1. I haven't always wanted to be a writer. At age 3 I planned to be a taxi driver, window cleaner and giraffe. Not very realistic. Common ground might exist between window cleaning and giraffery but I'd have no time to drive my taxi.
  2. Two decades later, books had seized my imagination and I got a job in publishing, editing what other people had written. Not writing my own books. For that you need ideas and I didn't think I had any.
  3. Except that I had. Ever since reading Dante's Inferno at university, it bothered me that for this fabulous story about a man descending into the Greek underworld, encountering terrifying monsters and demons, no one had written a children's version. Why not?
  4. Ignore appearances. I may look like a middle-aged woman with wild hair but inside I'm 12 years old, with favourite reads drawing on classical mythology, magic and legends: C S Lewis's Chronicles of Narnia, T H White's Sword in the Stone, J K Rowling's Harry Potter. If I couldn't find a children's version of Dante, I decided, I'd have to write one myself.
  5. And so Ante's Inferno was born. Dante the poet became 12 year-old Ante (Antonia) who, fleeing her worst enemy, causes an accident which plunges them both on a dark journey through the classical underworld, down to the heart of hell.
  6. If writing is hard, getting published is even harder. I found widespread underestimation of young people by agents and publishers. Dante - for children? was the most common reaction. In the end I self-published Ante's Inferno with Matador in 2012. When it won the Children's People's Book Prize and a Silver Wishing Shelf Award, I felt thrilled and vindicated; both these awards are decided by readers - the very readership I'd been told would find the book 'too difficult'.
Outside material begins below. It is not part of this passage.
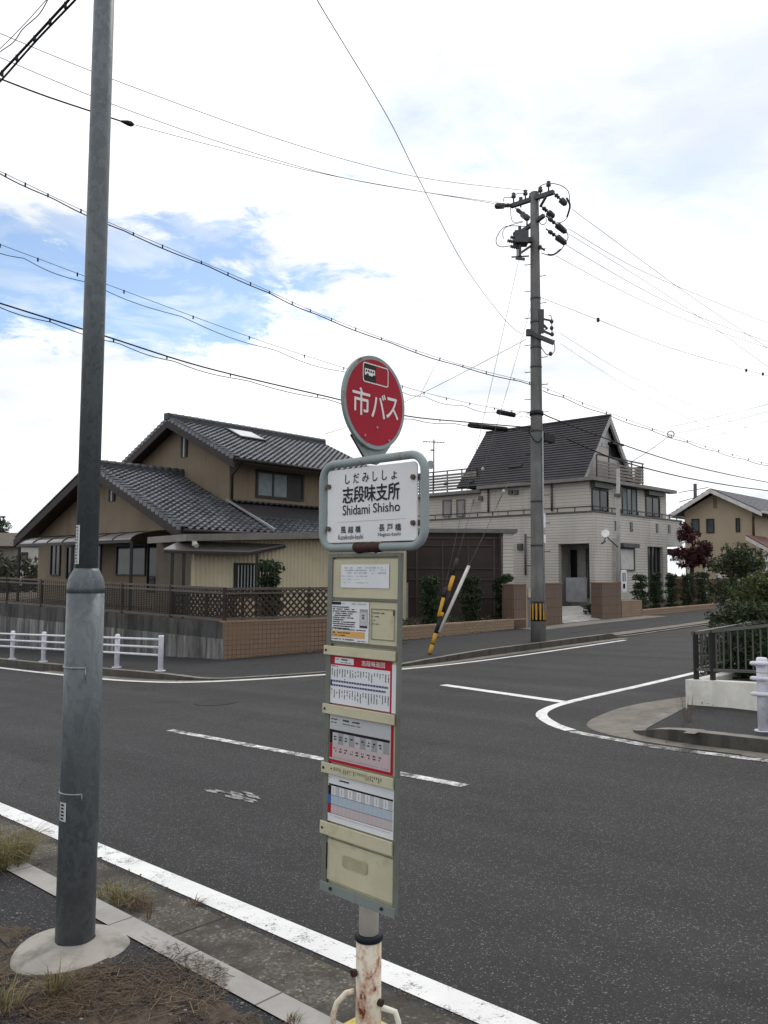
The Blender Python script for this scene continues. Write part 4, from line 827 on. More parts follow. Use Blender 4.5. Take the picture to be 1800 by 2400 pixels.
    mb = MB(); ssr = ssr * .52; tile_roof(mb, T(er, w1 + .06, ze - .06), WD, wend - w1 - .1, ssr, ssr.length); mb.build('skirt_roof', TILE, t)
    sk2 = Vector((0, 0, hz)) + U * (uw - er); mb = MB(); mb.obox(T(er, w1 + .06, ze - .06) + ssr * .98, WD * (wend - w1 - .1), sk2 - ssr, Vector((0, 0, .03))); mb.build('skirt_sheet', pm('dark_roof_sheet', (.035, .034, .036), .7, 0, .3, 2, 30, .1), t); mb = MB(); tile_roof(mb, T(uw - .30, w0 + .1, zt - .16), WD, wend - w0 - .3, Vector((0, 0, .12)) + U * .3, .32, row=.3); mb.build('flashing', TILE_D, t)
    # front windows and the long awning under the gable
    pf = Plane(T(0, .6, 0), -48)
    win_px(pf, z1(500, 1600), z1(590, 1320), t, panes=2, fill=[GLASS_D, GLASS_D]); win_px(pf, z1(655, 1640), z1(985, 1330), t, panes=2, fill=[GLASS_D, GLASS_D]); win_px(pf, z1(1140, 1600), z1(1420, 1320), t, panes=2, fill=[GLASS_D, GLASS])
    win_px(pf, z1(1440, 1760), z1(1560, 1290), t, panes=1, fill=[GLASS_D])
    paw = Plane(T(0, -1.0, 0), -48); sl_, zl_ = paw.px(*z1(185, 1310)); sr_, zr_ = paw.px(*z1(1275, 1270)); zf = (zl_ + zr_) / 2
    st, zt2 = pf.px(*z1(1500, 1180)); mb = MB(); n = 9
    prof = [(-1.0, zf), (-.98, zf + .05), (-.85, zf + .13), (-.6, zf + .21), (-.2, zf + .27), (.6, zf + .32)]
    A_ = [T(sl_, w, z) for w, z in prof]; B_ = [T(sr_, w, z) for w, z in prof]
    mb.add(A_ + B_, [(i, i + 1, len(prof) + i + 1, len(prof) + i) for i in range(len(prof) - 1)]); aw = mb.build('awning', AWN, t)
    mb = MB()
    for i in range(8):
        q = sl_ + (sr_ - sl_) * i / 7; mb.tube([T(q, w, z + .012) for w, z in prof], .018, 6)
    mb.bar(T(sl_, -1.0, zf - .03), T(sr_, -1.0, zf - .03), .05, .09); mb.build('rib', DKMETAL, aw)
    for q in (sl_, (sl_ * .48 + sr_ * .52), sr_):
        mb = MB(); mb.bar(T(q, -.98, zf - .04), T(q, -.98, .1), .07, .07); mb.build('post', DKMETAL, aw)
    # side extension in cream corrugated sheet with a flat terrace roof
    C2 = Vector((WC.x, WC.y, 0)) + dirv(-10) * 3.4; pc = Plane(C2, 52)
    sA, zA = pc.px(*z2(285, 1420)); sB, zB = pc.px(952, 1265); zt3 = 2.62
    mb = MB(); n = int((sB - sA) / .03); pts = []
    for i in range(n + 1):
        s = sA + (sB - sA) * i / n; o_ = .014 * (1 if (i // 2) % 2 else -1); pts.append((s, o_))
    mb.add([pc.at(s, .2, o_) for s, o_ in pts] + [pc.at(s, zt3, o_) for s, o_ in pts], [(i, i + 1, n + 2 + i, n + 1 + i) for i in range(n)])
    mb.build('corrugated_wall', CORR, t); mb = MB(); mb.obox(pc.at(sA, .2, -.02), pc.n * -2.2, pc.t * .05, Vector((0, 0, zt3 - .2))); mb.build('end_wall', pm('brown_end_wall', (.115, .095, .075), .8), t)
    pcf = pc.shift(.55); sC, zC = pcf.px(*z2(232, 1210)); sD, zD = pcf.px(*z2(1530, 1192)); k = (zD - zC) / (sD - sC); sE = pcf.px(955, 1245)[0]
    mb = MB(); mb.add([pcf.at(sC, zC), pcf.at(sE, zC + k * (sE - sC)), pcf.at(sE, zC + k * (sE - sC) - .17), pcf.at(sC, zC - .17), pcf.at(sC, zC, -2.4), pcf.at(sE, zC + k * (sE - sC), -2.4), pcf.at(sE, zC + k * (sE - sC) - .17, -2.4), pcf.at(sC, zC - .17, -2.4)], [(0, 1, 2, 3), (4, 5, 6, 7), (0, 1, 5, 4), (1, 2, 6, 5), (2, 3, 7, 6), (3, 0, 4, 7)]); mb.build('terrace_roof', TERR, t)
    pw2 = pc.shift(.02); win_px(pw2, z2(715, 1800), z2(1000, 1510), t, panes=1, frame=DKMETAL, fill=[GLASS_D])
    s0, q0 = pw2.px(*z2(725, 1780)); s1, q1 = pw2.px(*z2(1000, 1515)); mb = MB(); kk = 9
    for i in range(kk + 1): x = s0 + (s1 - s0) * i / kk; slab(mb, pw2, x - .012, x + .012, q0, q1, .06, .085)
    mb.build('window_grille', GALV2, t)
    # lean-to roof on posts
    pa = pc.shift(.5); a, za = pa.px(*z2(10, 1380)); b_, zb = pa.px(*z2(850, 1378)); c_, zc_ = pc.shift(.1).px(*z2(1205, 1300)); d_, zd = pc.shift(.1).px(*z2(320, 1335))
    zz = (za + zb) / 2; mb = MB(); Q = [pa.at(a, zz), pa.at(b_, zz), pc.at(c_, zz + .22, .05), pc.at(a + .6, zz + .22, .05)]; mb.prism(Q, (0, 0, .035)); le = mb.build('lean_to_roof', AWN, t)
    mb = MB(); mb.bar(Q[0] - Vector((0, 0, .03)), Q[1] - Vector((0, 0, .03)), .05, .07); mb.bar(Q[1] - Vector((0, 0, .03)), Q[2] - Vector((0, 0, .03)), .05, .07); mb.build('beam', DKMETAL, le)
    for u_ in (105, 218, 930):
        s, _ = pa.px(*z2(u_, 1500)); mb = MB(); mb.bar(pa.at(s, zz, -.04), pa.at(s, .1, -.04), .065, .065); mb.build('post', DKMETAL, le)
    mb = MB(); s, z = pc.shift(.6).px(*z2(315, 1300)); q = pc.at(s, z, .6); mb.box(q, .10, .10, .12); mb.tube([q, q + pc.n * .12 - Vector((0, 0, .06))], [.05, .06], 8); mb.build('flood_light', VENT, t)
tan_house()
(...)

  7. Encouraged, I got on with my next book and have just brought out The Tragickall History of Henry Fowst, inspired, this time, by the legend of Doctor Faustus. When 13 year-old Henry Fowst makes a pact with a demon, he thinks he's found the perfect solution to his problems; unfortunately, calling up Mephistopheles lands him in worse trouble than he ever bargained for...
  8. I hate pigeonholes! Figurative ones, that is, I've nothing against pigeons. It's the book trade's insistence that childhood stops at age 12 that gets me. From 12+ you become a Young Adult, ready for violent depictions of war, massacre, torture, incarceration, rape... These books are often brilliantly written and my sons devour them - at age 25 and 28. My books are aimed at 9 - 14 years or more, a category that doesn't exist. Grr.
  9. I LOVE school visits. I give an illustrated talk on the writing process, plus themes behind my stories - Dante, Greek mythology, World War 1, Elizabethan magic and Faustian pacts. Believe me, none of this is 'too difficult' for children and I'm talking all abilities here. They are fascinated by subjects not normally offered them.